Mr. Stewart said he accepted the resignation with genuine regret.

In other action, the board approved raising the limits employees can contribute to their 401(a) pension plan. Contributions to the plan, which receives no township match, have been limited to 10 percent of a worker’s annual salary. That will rise to 80 percent, but the plan’s administrator will ensure Internal Revenue Service dollar limitations are not violated.

Trustee Nancy Tienvieri suggested that the local Bedford station on Buckeye CableSystem involve Bedford High School students who are interested in television production.

Other board members expressed no interest in following up on her proposal.
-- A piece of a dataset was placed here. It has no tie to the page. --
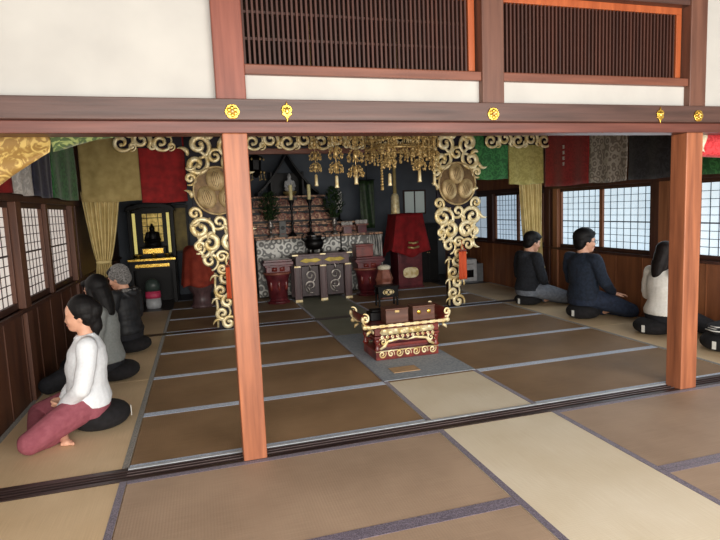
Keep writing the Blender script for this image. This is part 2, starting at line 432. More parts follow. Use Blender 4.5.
# plaster fields above the lintel
for i, (a, b, z1) in enumerate(((FX0, .127, ZC), (3.391, FX1, ZC))):
    struct(MB().box(a, b, .035, .10, 1.997, z1).build('wall_front_%s' % ('left', 'right')[i], 'plaster'))
struct(MB().box(FX0, XW, .035, .10, -.05, 1.826).build('wall_front_side', 'wainscot'))
struct(MB().box(XE, FX1, .035, .10, -.05, 1.826).build('wall_front_side_east', 'wainscot'))
for i, (a, b) in enumerate(((.284, 1.684), (1.831, 3.251))):
    struct(MB().box(a, b, .035, .10, 1.997, 2.135).build('wall_front_strip_%s' % ('west', 'east')[i], 'plaster'))
    trim(MB().box(a, b, .0, .13, 2.135, 2.185), 'rail')
    struct(MB().box(a, b, .0, .13, 2.66, ZC).build('wall_front_top_%s' % ('west', 'east')[i], 'beam'))
    t = thing('transom_lattice', ('slatted wooden transom above the lintel next to the big blank plaster field',
              'slatted wooden transom above the lintel beyond the middle upper post')[i], 'transom', ((a+b)/2, .075, 2.185), 0,
              'slatted transoms above the lintel')
    w = b-a; xa, xb = -w/2+.0, w/2-.0
    MB().box(xb-.055, xb-.012, -.02, .02, .016, .43).build('frame_stile', 'orange_wood', t, bevel=.003)
    MB().box(xa, xb-.012, -.02, .02, 0, .016).build('bottom_rail', 'rail', t, bevel=.003)
    MB().box(xa, xb-.012, -.02, .02, .43, .475).build('top_rail', 'orange_wood', t, bevel=.003)
    sl = MB(); ns = 50
    for k in range(ns):
        x = xa+.012+(w-.08)*k/(ns-1)
        sl.box(x-.0055, x+.0055, -.012, .012, .014, .435)
    for z in (.15, .29): sl.box(xa, xb-.05, .012, .02, z, z+.014)
    sl.build('slats', 'slat', t)
# front threshold
sm = MB().box(FX0, FX1, 0, .155, -.05, -.006)
for y0, y1 in ((0, .028), (.052, .060), (.085, .093), (.115, .155)): sm.box(FX0, FX1, y0, y1, -.006, .004)
trim(sm, 'sill', .0)
trim(MB().box(XL, 3.251, .128, .152, .004, .008), 'white_strip', 0)
for y in (.052, .085): trim(MB().box(XL, 3.251, y, y+.007, .004, .0055), 'sill_ridge', 0)
# inner threshold
sm = MB().box(XW, XE, YS0, YS1, -.05, .002)
trim(sm, 'sill', .003)
# inner pillars and beam
for x0, x1 in ((.15, .28), (3.255, 3.385)):
    post(x0, x1, 3.80, 3.92, -.05, 2.42, 'wallpost_dark')
trim(MB().box(XW, XE, 3.82, 3.92, 2.42, 2.60), 'wallpost_dark')
struct(MB().box(XW, XE, 3.84, 3.90, 2.60, ZC).build('wall_inner', 'ceiling'))
trim(MB().box(.30, 3.2, 4.02, 4.10, 2.13, 2.20), 'rail')

# ------------------------------------------------------------------ tatami
def mat(x0, x1, y0, y1, m, heri, axis, label, group):
    g = .0015
    x0 += g; x1 -= g; y0 += g; y1 -= g
    cx, cy = (x0+x1)/2, (y0+y1)/2; w, d = (x1-x0)/2, (y1-y0)/2
    o = MB().box(-w, w, -d, d, -.05, 0).build('tatami_mat', m, bevel=.003, loc=(cx, cy, 0))
    tag(o, label, 'tatami mat', group)
    h = .036
    for s in (-1, 1):
        b = MB()
        if axis == 'x':
            a, c = sorted((s*(d-h), s*d)); b.box(-w, w, a, c, .0003, .002)
        else:
            a, c = sorted((s*(w-h), s*w)); b.box(a, c, -d, d, .0003, .002)
        b.build('edge_band', heri, o)
    return o
ORD = ['first', 'second', 'third', 'fourth']
GI, GR, GF = 'tatami of the inner room', 'tatami behind the inner threshold', 'tatami of the front hall'
for k in range(4):
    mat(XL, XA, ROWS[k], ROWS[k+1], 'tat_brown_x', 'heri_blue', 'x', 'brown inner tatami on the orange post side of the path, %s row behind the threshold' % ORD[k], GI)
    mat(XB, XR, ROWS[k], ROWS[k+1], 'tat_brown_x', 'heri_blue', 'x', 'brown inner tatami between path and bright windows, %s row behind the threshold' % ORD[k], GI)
for k, nm in ((0, 'front'), (2, 'rear')):
    mat(XW, XL, ROWS[k], ROWS[k+2], 'tat_beige_y', 'heri_grey', 'y', 'long beige tatami mat along the dim window wall, %s' % ('under the woman in maroon trousers' if k == 0 else 'under the black jacket sitter'), GI)
    mat(XR, XE, ROWS[k], ROWS[k+2], 'tat_beige_y', 'heri_grey', 'y', 'long beige tatami mat along the bright window wall, %s' % ('under the sitter in the cream top' if k == 0 else 'under the navy and black clad sitters'), GI)
mat(XA, XB, ROWS[0], ROWS[1], 'tat_path_y', 'heri_purple', 'y', 'pale half tatami mat between threshold and grey carpet', GI)
mat(XA, XB, ROWS[1], ROWS[3], 'tat_brown_x', 'heri_purple', 'y', 'path tatami mat lying under the grey carpet', GI)
mat(XA, XB, ROWS[3], ROWS[4], 'tat_green_y', 'heri_purple', 'y', 'greyish half tatami mat between carpet and inner threshold', GI)
for k in range(3):
    mat(XL, XA, REAR[k], REAR[k+1], 'tat_brown_x', 'heri_blue', 'x', 'dim brown tatami near the drum stand, %s row past the inner threshold' % ORD[k], GR)
    mat(XB, XR, REAR[k], REAR[k+1], 'tat_brown_x', 'heri_blue', 'x', 'dim brown tatami towards the white heater, %s row past the inner threshold' % ORD[k], GR)
mat(XW, XL, REAR[0], REAR[2], 'tat_beige_y', 'heri_grey', 'y', 'long dim tatami mat before the small black altar cabinet', GR)
mat(XR, XE, REAR[0], REAR[2], 'tat_beige_y', 'heri_grey', 'y', 'long dim tatami mat in front of the white heater', GR)
mat(XA, XB, REAR[0], REAR[2], 'tat_green_y', 'heri_purple', 'y', 'greyish path tatami mat leading to the altar table', GR)
mat(-1.36, -.47, -1.78, 0, 'tat_beige_y', 'heri_purple', 'y', 'beige front hall tatami mat at the picture corner below the woman', GF)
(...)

Trustee Larry O’Dell noted that years ago, the board paid $80,000 to the school district to withdraw from an arrangement similar to that described by Ms. Tienvieri. Treasurer Paul Francis said school officials had not expressed any interest to the township board, and he said he was not ready to make a commitment.

Mr. Stewart said that any agreement with the school district should benefit both sides and he saw no reason for action on the proposal. He said the township had switched to a professional videographer from students because of inconsistent service in covering late meetings.

“Quite frankly, I don’t think anyone wants to go back to that,” the supervisor said.

In other action, the board approved the sale of a fire department 1999 Freightliner pumper to the Richfield Township Fire Department for $55,000.

It deferred action on a contract with the Monroe County Road Commission for the removal of a tree on Smith Road just west of Lewis Avenue. According to the road commission, roots are causing drainage problems; under the contract, the $1,200 cost of removing the tree, which is in the road commission’s right-of-way, would be shared evenly by both parties.

The board decided to hold off on considering the contract until it received an engineering report on the need for the tree removal. Township Clerk Trudy Hershberger expressed concern that agreeing to share the cost could establish a bad precedent.